With presidential elections coming up, Progressive Democrats have developed a new system to ensure their plans are pushed to the federal level.

 

After setbacks in 2022, such as losing to moderates in the states of Texas and Illinois and Democrats pushing against the term “progressive,” Progressive Democrats have created a new strategy to grow their party and influence across the country.

AP News followed Progressive Democrats’ victories across the U.S. and found that they are now focusing on local-level government. Minimum wage, police reform, diversity and helping the working class are the main topics progressives are targeting.

The latest victory for progressives happened earlier this month with candidates like Brandon Johnson getting elected as the new mayor of Chicago. 

Brandon Johnson, a union organizer and former teacher, was backed by Bernie Sanders’s Our Revolution, an activist group that was born during Sanders’ 2016 presidential run. Our Revolution’s 90,000 members in Chicago that voted gave Brandon the edge. 

The activist group was also able to get three progressive candidates seats at the St. Louis City Board of Aldermen by making over 100,000 calls.

Another candidate that the group is backing is Helen Gym, a progressive former Philadelphia City Council member, running in the Democratic mayoral primary. 

“We’re building power, bottom up, city by city … in major metropolitan areas you’ve got credible progressive slates vying for power against the Democratic establishment,” said Joseph Geevarghese, the executive director of Our Revolution.

Then in Wisconsin, Judge Janet Protasiewicz took a seat from conservative contender Daniel Kelly in the Wisconsin Supreme Court. This is the first time since 2008 that liberals are the majority in its high court.

Besides taking and running for positions in local government, and this win in Wisconsin, progressives are continuing to run in congressional races. 

In California, progressive Rep. Barbara Lee and Democratic Rep. Katie Porter are running to replace Sen. Dianne Feinstein. In Arizona, progressive Rep. Ruben Gallego, an Iraq war veteran, is going against Sen. Kyrsten Sinema, who left the Democratic party last year and is now independent.

The reason for progressives’ grab for influence is because of current President Joe Biden.

Biden’s moderate stances of making small changes in police reform and encouraging public safety spending have displeased liberal Democrats. Also, failing to veto Republicans’ new crime regulations and being unable to forgive student loan debt has increased the need for this new strategy for progressives.
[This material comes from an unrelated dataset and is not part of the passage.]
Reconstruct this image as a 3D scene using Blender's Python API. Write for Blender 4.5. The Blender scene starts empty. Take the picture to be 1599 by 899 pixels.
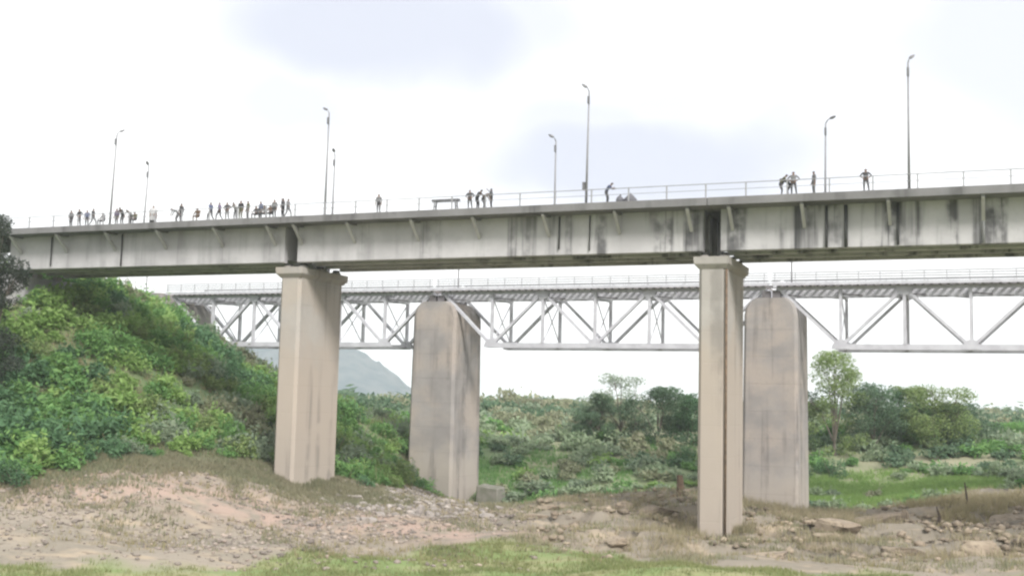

“I think it is extremely risky and very perilous should the Biden administration forget who it was that put him over the top,” said Rep. Alexandria Ocasio-Cortez in an interview with Jacobin, a socialist political magazine.

Ocasio-Cortez’s statement carries more weight now going into Biden’s re-election campaign. Progressive Caucus currently has 102 members and added 16 more members in the last election cycle.

Despite only being 12% of the Democratic party, progressives’ new strategy has strengthened its influence among young citizens and in local government.

In a New York Times interview, Rep. Ro Khanna believes that the progressives’ slow build to power will take off in a “post-Biden world.”

“I just can’t conceive of a situation where progressives aren’t dominating presidential elections over the next 15 years after Biden,” said Khanna in the interview.

There will still be a battle over purple states like Georgia, Colorado, Michigan and Arizona. The only opposition progressives seem to face are moderates who win in those swing states and tension amongst other Democrats.

Now that this strategy has the spotlight on it, expect right and left leaning moderates along with Democrats and Republicans to develop their own systems to get more influence with the American people.